Il considerevole numero di volumi illustrati apparso nei primi anni Sessanta denota una frenetica attività dell'incisore, il quale nel volgere di breve tempo, coadiuvato da un folto gruppo di collaboratori chiamati a lavorare nella bottega, approntò le moltissime tavole e nel contempo curò con attenzione anche la redazione scientifica dei testi, con il presumibile apporto di uno o più eruditi.

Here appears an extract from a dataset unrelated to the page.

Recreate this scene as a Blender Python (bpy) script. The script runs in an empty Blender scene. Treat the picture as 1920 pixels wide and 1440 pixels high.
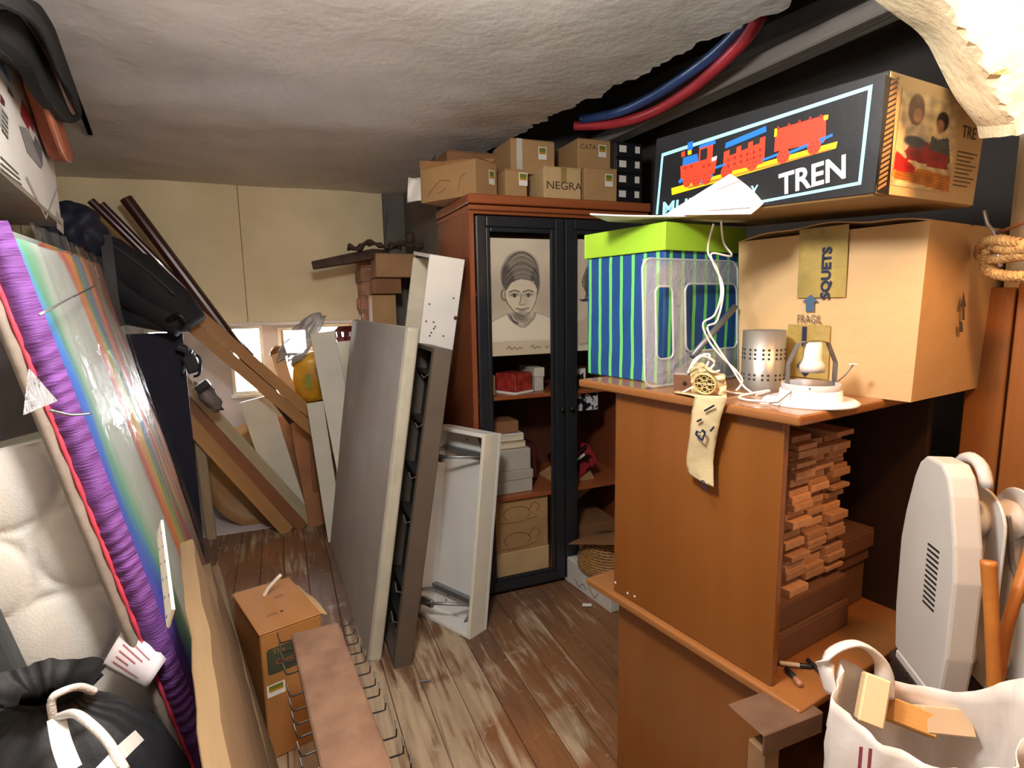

Dietro a tale vasta operazione editoriale è implicito anche un notevole impegno economico che certamente Piranesi poteva sostenere soltanto con l'aiuto di un illuminato mecenate da individuare nel papa veneziano Clemente XIII, da poco salito al soglio pontificio, al quale furono talvolta espressamente dedicati i volumi.
Nella
Della Magnificenza ed Architettura de' Romani è inserito, dopo i due frontespizi, un ritratto del pontefice Rezzonico (cat. 27) : per tale pubblicazione è noto che il papa elargì la considerevole somma di 1000 scudi mediante l'acquisto di copie o con un finanziamento diretto (Pasquali, 2008, p. 190, cat. 129); nei
Lapides Capitolini è presente una tavola dedicatoria indirizzata al pontefice (cfr. cat. 91) e anche per tale lavoro editoriale è ipotizzabile un'adeguata erogazione da parte di Clemente XIII (cfr. Pasquali, 2008, pp. 193-195, cat. 134). Quest'ultimo volume, legato per il suo contenuto al Campidoglio, dovette assumere successivamente particolare significato per il nipote del pontefice Abbondio Rezzonico, quando questi fu nominato senatore a Roma nel 1765 poiché il libro, con le sue preziose illustrazioni, si prestava a essere un adeguato dono da offrire agli ospiti più autorevoli (
ibidem).
Il frontespizio dell'opera reca inciso il titolo in latino su una finta lastra di marmo circoscritta, nella parte inferiore, da una grande e ricca cornice costituita da elementi decorativi classici e, nella parte superiore, da un capitello ionico che presenta all'interno di ciascuna voluta una testa di ariete. La simulata epigrafe è sovrastata da elementi decorativi mutuati da reperti archeologici molto noti, che danno luogo a una composizione originale. In alto è la celebre testa della
Medusa Rondanini e sotto di essa è rappresentato il pettorale, con le sue decorazioni, compresa la ghirlanda che ne circonda il bordo inferiore, dell'
Artemide Efesina appartenuta ai Farnese e ora al Museo Archeologico Nazionale di Napoli (
ibidem). Come è stato giustamente rilevato da Susanna Pasquali, il processo creativo di Piranesi seguito in questa circostanza appare di notevole interesse poiché nel momento in cui fu realizzata l'incisione l'
Artemide era acefala, e dunque l'artista operò una sorta di originale reintegrazione apponendovi la testa di medusa (
ibidem).
In diverse parti della figurazione sono incise alcune monete romane e, in basso, collocato sopra il lato inferiore della cornice, campeggia un grande bollo doliare di età augustea, lo stesso che Piranesi rappresentò in una tavola de
Le Rovine del Castello dell'Acqua Giulia (cfr. cat. 10), sebbene con una differente descrizione dello stato di conservazione.
La matrice, realizzata ad acquaforte con morsure multiple, presenta nelle zone più scure, ampie riprese a bulino, strumento usato per scavare più profondamente i segni senza rischiare di creare “bruciature”; il suo uso si individua anche nelle zone d'ombra intorno al bollo laterizio e in quelle prodotte dalle monete.